INSTRUCTIONS FOR THE TASK: Below is a listing; reproduce each line of it exactly.

DATA ROWS:
* * *

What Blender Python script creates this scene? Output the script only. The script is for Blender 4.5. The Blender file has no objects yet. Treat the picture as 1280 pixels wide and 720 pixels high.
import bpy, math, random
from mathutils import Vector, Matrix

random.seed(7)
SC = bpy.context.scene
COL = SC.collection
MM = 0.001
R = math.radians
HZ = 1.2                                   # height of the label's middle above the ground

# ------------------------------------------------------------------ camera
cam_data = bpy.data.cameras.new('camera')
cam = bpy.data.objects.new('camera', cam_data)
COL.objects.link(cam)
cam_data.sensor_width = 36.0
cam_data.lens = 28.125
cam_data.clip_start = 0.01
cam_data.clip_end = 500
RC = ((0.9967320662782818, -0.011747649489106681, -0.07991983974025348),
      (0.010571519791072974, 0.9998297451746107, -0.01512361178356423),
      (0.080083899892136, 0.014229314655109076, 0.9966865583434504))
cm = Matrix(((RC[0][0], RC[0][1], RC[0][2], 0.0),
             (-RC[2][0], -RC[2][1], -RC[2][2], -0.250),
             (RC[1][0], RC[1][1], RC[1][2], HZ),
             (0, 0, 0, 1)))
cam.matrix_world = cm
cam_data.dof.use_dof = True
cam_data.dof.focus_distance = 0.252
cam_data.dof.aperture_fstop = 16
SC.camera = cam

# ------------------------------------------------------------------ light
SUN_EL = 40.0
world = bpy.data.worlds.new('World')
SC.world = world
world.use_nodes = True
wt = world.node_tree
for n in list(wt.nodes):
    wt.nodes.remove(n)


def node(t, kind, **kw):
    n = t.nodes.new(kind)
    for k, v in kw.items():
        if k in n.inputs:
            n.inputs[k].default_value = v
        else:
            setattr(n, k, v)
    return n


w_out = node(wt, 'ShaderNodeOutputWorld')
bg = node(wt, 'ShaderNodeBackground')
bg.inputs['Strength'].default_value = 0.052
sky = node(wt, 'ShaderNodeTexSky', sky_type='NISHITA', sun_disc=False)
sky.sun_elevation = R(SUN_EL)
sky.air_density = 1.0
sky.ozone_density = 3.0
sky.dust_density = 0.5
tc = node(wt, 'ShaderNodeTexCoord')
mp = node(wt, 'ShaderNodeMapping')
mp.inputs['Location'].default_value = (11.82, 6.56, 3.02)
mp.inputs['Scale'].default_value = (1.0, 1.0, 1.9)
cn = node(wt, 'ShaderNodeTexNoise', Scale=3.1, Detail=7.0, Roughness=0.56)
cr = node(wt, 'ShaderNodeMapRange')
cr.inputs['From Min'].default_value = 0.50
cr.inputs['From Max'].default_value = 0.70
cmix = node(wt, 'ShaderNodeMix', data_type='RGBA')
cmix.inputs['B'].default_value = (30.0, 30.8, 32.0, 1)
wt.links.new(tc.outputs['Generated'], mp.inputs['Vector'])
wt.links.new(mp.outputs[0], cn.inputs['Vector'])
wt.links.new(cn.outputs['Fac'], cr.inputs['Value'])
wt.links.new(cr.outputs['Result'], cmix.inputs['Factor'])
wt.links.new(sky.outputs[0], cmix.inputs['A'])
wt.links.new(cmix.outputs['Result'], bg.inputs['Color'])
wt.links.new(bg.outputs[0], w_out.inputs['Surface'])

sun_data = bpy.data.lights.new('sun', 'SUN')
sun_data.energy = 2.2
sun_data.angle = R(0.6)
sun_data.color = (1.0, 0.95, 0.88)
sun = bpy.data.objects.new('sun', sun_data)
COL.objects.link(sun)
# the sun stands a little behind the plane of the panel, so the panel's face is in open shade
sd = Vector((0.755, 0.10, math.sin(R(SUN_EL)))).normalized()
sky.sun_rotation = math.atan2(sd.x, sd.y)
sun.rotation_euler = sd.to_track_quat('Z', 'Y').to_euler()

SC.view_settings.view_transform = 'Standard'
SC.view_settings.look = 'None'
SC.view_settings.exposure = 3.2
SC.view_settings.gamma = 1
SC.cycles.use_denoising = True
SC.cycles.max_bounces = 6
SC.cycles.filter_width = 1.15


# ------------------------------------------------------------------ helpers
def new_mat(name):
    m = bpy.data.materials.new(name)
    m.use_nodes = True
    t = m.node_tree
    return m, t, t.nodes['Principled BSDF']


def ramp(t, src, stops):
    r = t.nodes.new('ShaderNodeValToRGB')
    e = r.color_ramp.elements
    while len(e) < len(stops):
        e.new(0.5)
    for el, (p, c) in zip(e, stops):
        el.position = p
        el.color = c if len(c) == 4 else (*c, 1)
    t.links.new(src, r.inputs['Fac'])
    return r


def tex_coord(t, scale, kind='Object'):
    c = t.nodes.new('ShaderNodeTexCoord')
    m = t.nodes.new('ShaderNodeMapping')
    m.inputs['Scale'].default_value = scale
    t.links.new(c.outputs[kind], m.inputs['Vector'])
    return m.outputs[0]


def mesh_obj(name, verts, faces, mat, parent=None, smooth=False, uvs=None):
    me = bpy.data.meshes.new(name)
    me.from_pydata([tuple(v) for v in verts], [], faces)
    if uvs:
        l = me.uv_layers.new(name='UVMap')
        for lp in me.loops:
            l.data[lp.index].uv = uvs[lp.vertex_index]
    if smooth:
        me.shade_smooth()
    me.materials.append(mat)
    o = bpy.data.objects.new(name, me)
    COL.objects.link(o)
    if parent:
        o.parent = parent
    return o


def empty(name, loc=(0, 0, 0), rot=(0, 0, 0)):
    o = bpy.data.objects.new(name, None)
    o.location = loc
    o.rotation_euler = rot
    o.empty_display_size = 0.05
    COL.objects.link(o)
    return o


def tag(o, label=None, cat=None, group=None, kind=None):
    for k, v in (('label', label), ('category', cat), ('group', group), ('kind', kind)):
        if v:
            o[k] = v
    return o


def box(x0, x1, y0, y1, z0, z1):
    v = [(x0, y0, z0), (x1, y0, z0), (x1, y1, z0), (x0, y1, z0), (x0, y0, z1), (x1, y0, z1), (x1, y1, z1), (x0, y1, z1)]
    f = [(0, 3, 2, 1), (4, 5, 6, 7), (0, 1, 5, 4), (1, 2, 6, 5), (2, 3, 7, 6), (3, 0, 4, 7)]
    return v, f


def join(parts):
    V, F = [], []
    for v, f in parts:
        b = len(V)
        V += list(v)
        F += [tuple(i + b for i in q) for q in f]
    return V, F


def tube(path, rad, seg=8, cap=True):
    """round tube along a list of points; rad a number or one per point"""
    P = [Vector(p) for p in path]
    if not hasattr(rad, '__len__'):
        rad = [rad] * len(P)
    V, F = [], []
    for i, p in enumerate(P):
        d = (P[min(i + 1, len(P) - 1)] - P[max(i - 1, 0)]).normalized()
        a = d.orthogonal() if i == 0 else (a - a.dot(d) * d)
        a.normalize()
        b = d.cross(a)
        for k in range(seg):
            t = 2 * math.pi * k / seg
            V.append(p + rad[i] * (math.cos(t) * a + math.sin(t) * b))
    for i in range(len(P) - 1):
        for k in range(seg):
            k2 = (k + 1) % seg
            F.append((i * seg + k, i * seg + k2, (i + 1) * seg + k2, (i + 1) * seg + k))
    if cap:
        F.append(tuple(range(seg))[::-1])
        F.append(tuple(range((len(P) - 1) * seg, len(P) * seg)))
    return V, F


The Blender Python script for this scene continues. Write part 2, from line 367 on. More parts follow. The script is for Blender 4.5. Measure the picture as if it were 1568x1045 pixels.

* * *

TASK OUTPUT:
What Blender Python script creates this scene? Output the script only. The script is for Blender 4.5. The Blender file has no objects yet. Treat the picture as 1280 pixels wide and 720 pixels high.
import bpy, math, random
from mathutils import Vector, Matrix

random.seed(7)
SC = bpy.context.scene
COL = SC.collection
MM = 0.001
R = math.radians
HZ = 1.2                                   # height of the label's middle above the ground

# ------------------------------------------------------------------ camera
cam_data = bpy.data.cameras.new('camera')
cam = bpy.data.objects.new('camera', cam_data)
COL.objects.link(cam)
cam_data.sensor_width = 36.0
cam_data.lens = 28.125
cam_data.clip_start = 0.01
cam_data.clip_end = 500
RC = ((0.9967320662782818, -0.011747649489106681, -0.07991983974025348),
      (0.010571519791072974, 0.9998297451746107, -0.01512361178356423),
      (0.080083899892136, 0.014229314655109076, 0.9966865583434504))
cm = Matrix(((RC[0][0], RC[0][1], RC[0][2], 0.0),
             (-RC[2][0], -RC[2][1], -RC[2][2], -0.250),
             (RC[1][0], RC[1][1], RC[1][2], HZ),
             (0, 0, 0, 1)))
cam.matrix_world = cm
cam_data.dof.use_dof = True
cam_data.dof.focus_distance = 0.252
cam_data.dof.aperture_fstop = 16
SC.camera = cam

# ------------------------------------------------------------------ light
SUN_EL = 40.0
world = bpy.data.worlds.new('World')
SC.world = world
world.use_nodes = True
wt = world.node_tree
for n in list(wt.nodes):
    wt.nodes.remove(n)


def node(t, kind, **kw):
    n = t.nodes.new(kind)
    for k, v in kw.items():
        if k in n.inputs:
            n.inputs[k].default_value = v
        else:
            setattr(n, k, v)
    return n


w_out = node(wt, 'ShaderNodeOutputWorld')
bg = node(wt, 'ShaderNodeBackground')
bg.inputs['Strength'].default_value = 0.052
sky = node(wt, 'ShaderNodeTexSky', sky_type='NISHITA', sun_disc=False)
sky.sun_elevation = R(SUN_EL)
sky.air_density = 1.0
sky.ozone_density = 3.0
sky.dust_density = 0.5
tc = node(wt, 'ShaderNodeTexCoord')
mp = node(wt, 'ShaderNodeMapping')
mp.inputs['Location'].default_value = (11.82, 6.56, 3.02)
mp.inputs['Scale'].default_value = (1.0, 1.0, 1.9)
cn = node(wt, 'ShaderNodeTexNoise', Scale=3.1, Detail=7.0, Roughness=0.56)
cr = node(wt, 'ShaderNodeMapRange')
cr.inputs['From Min'].default_value = 0.50
cr.inputs['From Max'].default_value = 0.70
cmix = node(wt, 'ShaderNodeMix', data_type='RGBA')
cmix.inputs['B'].default_value = (30.0, 30.8, 32.0, 1)
wt.links.new(tc.outputs['Generated'], mp.inputs['Vector'])
wt.links.new(mp.outputs[0], cn.inputs['Vector'])
wt.links.new(cn.outputs['Fac'], cr.inputs['Value'])
wt.links.new(cr.outputs['Result'], cmix.inputs['Factor'])
wt.links.new(sky.outputs[0], cmix.inputs['A'])
wt.links.new(cmix.outputs['Result'], bg.inputs['Color'])
wt.links.new(bg.outputs[0], w_out.inputs['Surface'])

sun_data = bpy.data.lights.new('sun', 'SUN')
sun_data.energy = 2.2
sun_data.angle = R(0.6)
sun_data.color = (1.0, 0.95, 0.88)
sun = bpy.data.objects.new('sun', sun_data)
COL.objects.link(sun)
# the sun stands a little behind the plane of the panel, so the panel's face is in open shade
sd = Vector((0.755, 0.10, math.sin(R(SUN_EL)))).normalized()
sky.sun_rotation = math.atan2(sd.x, sd.y)
sun.rotation_euler = sd.to_track_quat('Z', 'Y').to_euler()

SC.view_settings.view_transform = 'Standard'
SC.view_settings.look = 'None'
SC.view_settings.exposure = 3.2
SC.view_settings.gamma = 1
SC.cycles.use_denoising = True
SC.cycles.max_bounces = 6
SC.cycles.filter_width = 1.15


# ------------------------------------------------------------------ helpers
def new_mat(name):
    m = bpy.data.materials.new(name)
    m.use_nodes = True
    t = m.node_tree
    return m, t, t.nodes['Principled BSDF']


def ramp(t, src, stops):
    r = t.nodes.new('ShaderNodeValToRGB')
    e = r.color_ramp.elements
    while len(e) < len(stops):
        e.new(0.5)
    for el, (p, c) in zip(e, stops):
        el.position = p
        el.color = c if len(c) == 4 else (*c, 1)
    t.links.new(src, r.inputs['Fac'])
    return r


def tex_coord(t, scale, kind='Object'):
    c = t.nodes.new('ShaderNodeTexCoord')
    m = t.nodes.new('ShaderNodeMapping')
    m.inputs['Scale'].default_value = scale
    t.links.new(c.outputs[kind], m.inputs['Vector'])
    return m.outputs[0]


def mesh_obj(name, verts, faces, mat, parent=None, smooth=False, uvs=None):
    me = bpy.data.meshes.new(name)
    me.from_pydata([tuple(v) for v in verts], [], faces)
    if uvs:
        l = me.uv_layers.new(name='UVMap')
        for lp in me.loops:
            l.data[lp.index].uv = uvs[lp.vertex_index]
    if smooth:
        me.shade_smooth()
    me.materials.append(mat)
    o = bpy.data.objects.new(name, me)
    COL.objects.link(o)
    if parent:
        o.parent = parent
    return o


def empty(name, loc=(0, 0, 0), rot=(0, 0, 0)):
    o = bpy.data.objects.new(name, None)
    o.location = loc
    o.rotation_euler = rot
    o.empty_display_size = 0.05
    COL.objects.link(o)
    return o


def tag(o, label=None, cat=None, group=None, kind=None):
    for k, v in (('label', label), ('category', cat), ('group', group), ('kind', kind)):
        if v:
            o[k] = v
    return o


def box(x0, x1, y0, y1, z0, z1):
    v = [(x0, y0, z0), (x1, y0, z0), (x1, y1, z0), (x0, y1, z0), (x0, y0, z1), (x1, y0, z1), (x1, y1, z1), (x0, y1, z1)]
    f = [(0, 3, 2, 1), (4, 5, 6, 7), (0, 1, 5, 4), (1, 2, 6, 5), (2, 3, 7, 6), (3, 0, 4, 7)]
    return v, f


def join(parts):
    V, F = [], []
    for v, f in parts:
        b = len(V)
        V += list(v)
        F += [tuple(i + b for i in q) for q in f]
    return V, F


def tube(path, rad, seg=8, cap=True):
    """round tube along a list of points; rad a number or one per point"""
    P = [Vector(p) for p in path]
    if not hasattr(rad, '__len__'):
        rad = [rad] * len(P)
    V, F = [], []
    for i, p in enumerate(P):
        d = (P[min(i + 1, len(P) - 1)] - P[max(i - 1, 0)]).normalized()
        a = d.orthogonal() if i == 0 else (a - a.dot(d) * d)
        a.normalize()
        b = d.cross(a)
        for k in range(seg):
            t = 2 * math.pi * k / seg
            V.append(p + rad[i] * (math.cos(t) * a + math.sin(t) * b))
    for i in range(len(P) - 1):
        for k in range(seg):
            k2 = (k + 1) % seg
            F.append((i * seg + k, i * seg + k2, (i + 1) * seg + k2, (i + 1) * seg + k))
    if cap:
        F.append(tuple(range(seg))[::-1])
        F.append(tuple(range((len(P) - 1) * seg, len(P) * seg)))
    return V, F


The Blender Python script for this scene continues. Write part 2, from line 367 on. More parts follow. The script is for Blender 4.5. Measure the picture as if it were 1568x1045 pixels.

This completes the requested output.